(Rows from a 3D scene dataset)
# # # # #
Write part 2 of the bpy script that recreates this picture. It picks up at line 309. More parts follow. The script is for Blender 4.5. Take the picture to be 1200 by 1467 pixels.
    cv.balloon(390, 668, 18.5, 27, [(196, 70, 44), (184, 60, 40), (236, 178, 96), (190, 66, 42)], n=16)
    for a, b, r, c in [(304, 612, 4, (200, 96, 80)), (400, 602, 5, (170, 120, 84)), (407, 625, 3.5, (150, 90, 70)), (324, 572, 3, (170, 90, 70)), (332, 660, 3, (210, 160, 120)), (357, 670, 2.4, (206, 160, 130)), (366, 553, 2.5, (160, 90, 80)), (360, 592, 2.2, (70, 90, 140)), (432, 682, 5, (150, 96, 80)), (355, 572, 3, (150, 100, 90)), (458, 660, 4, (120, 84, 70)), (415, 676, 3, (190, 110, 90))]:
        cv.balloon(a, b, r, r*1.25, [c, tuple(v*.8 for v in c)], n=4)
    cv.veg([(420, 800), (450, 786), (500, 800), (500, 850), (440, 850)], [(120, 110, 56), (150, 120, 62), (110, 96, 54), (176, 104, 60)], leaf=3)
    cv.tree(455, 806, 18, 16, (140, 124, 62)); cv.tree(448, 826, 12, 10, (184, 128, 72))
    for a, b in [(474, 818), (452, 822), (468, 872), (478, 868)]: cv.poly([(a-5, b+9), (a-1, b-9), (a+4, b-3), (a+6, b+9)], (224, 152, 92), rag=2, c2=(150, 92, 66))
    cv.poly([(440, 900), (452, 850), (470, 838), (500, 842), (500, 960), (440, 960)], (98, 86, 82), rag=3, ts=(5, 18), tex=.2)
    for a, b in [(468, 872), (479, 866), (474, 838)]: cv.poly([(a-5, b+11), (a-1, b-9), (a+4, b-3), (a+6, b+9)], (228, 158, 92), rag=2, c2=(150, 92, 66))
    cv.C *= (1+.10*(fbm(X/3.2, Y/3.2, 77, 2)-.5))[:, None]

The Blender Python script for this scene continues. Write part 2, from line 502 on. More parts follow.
# # # # #
- WHAT TO PRODUCE -
Copy the material above verbatim.

- CORRECT RESPONSE -
Write part 2 of the bpy script that recreates this picture. It picks up at line 309. More parts follow. The script is for Blender 4.5. Take the picture to be 1200 by 1467 pixels.
    cv.balloon(390, 668, 18.5, 27, [(196, 70, 44), (184, 60, 40), (236, 178, 96), (190, 66, 42)], n=16)
    for a, b, r, c in [(304, 612, 4, (200, 96, 80)), (400, 602, 5, (170, 120, 84)), (407, 625, 3.5, (150, 90, 70)), (324, 572, 3, (170, 90, 70)), (332, 660, 3, (210, 160, 120)), (357, 670, 2.4, (206, 160, 130)), (366, 553, 2.5, (160, 90, 80)), (360, 592, 2.2, (70, 90, 140)), (432, 682, 5, (150, 96, 80)), (355, 572, 3, (150, 100, 90)), (458, 660, 4, (120, 84, 70)), (415, 676, 3, (190, 110, 90))]:
        cv.balloon(a, b, r, r*1.25, [c, tuple(v*.8 for v in c)], n=4)
    cv.veg([(420, 800), (450, 786), (500, 800), (500, 850), (440, 850)], [(120, 110, 56), (150, 120, 62), (110, 96, 54), (176, 104, 60)], leaf=3)
    cv.tree(455, 806, 18, 16, (140, 124, 62)); cv.tree(448, 826, 12, 10, (184, 128, 72))
    for a, b in [(474, 818), (452, 822), (468, 872), (478, 868)]: cv.poly([(a-5, b+9), (a-1, b-9), (a+4, b-3), (a+6, b+9)], (224, 152, 92), rag=2, c2=(150, 92, 66))
    cv.poly([(440, 900), (452, 850), (470, 838), (500, 842), (500, 960), (440, 960)], (98, 86, 82), rag=3, ts=(5, 18), tex=.2)
    for a, b in [(468, 872), (479, 866), (474, 838)]: cv.poly([(a-5, b+11), (a-1, b-9), (a+4, b-3), (a+6, b+9)], (228, 158, 92), rag=2, c2=(150, 92, 66))
    cv.C *= (1+.10*(fbm(X/3.2, Y/3.2, 77, 2)-.5))[:, None]

The Blender Python script for this scene continues. Write part 2, from line 502 on. More parts follow.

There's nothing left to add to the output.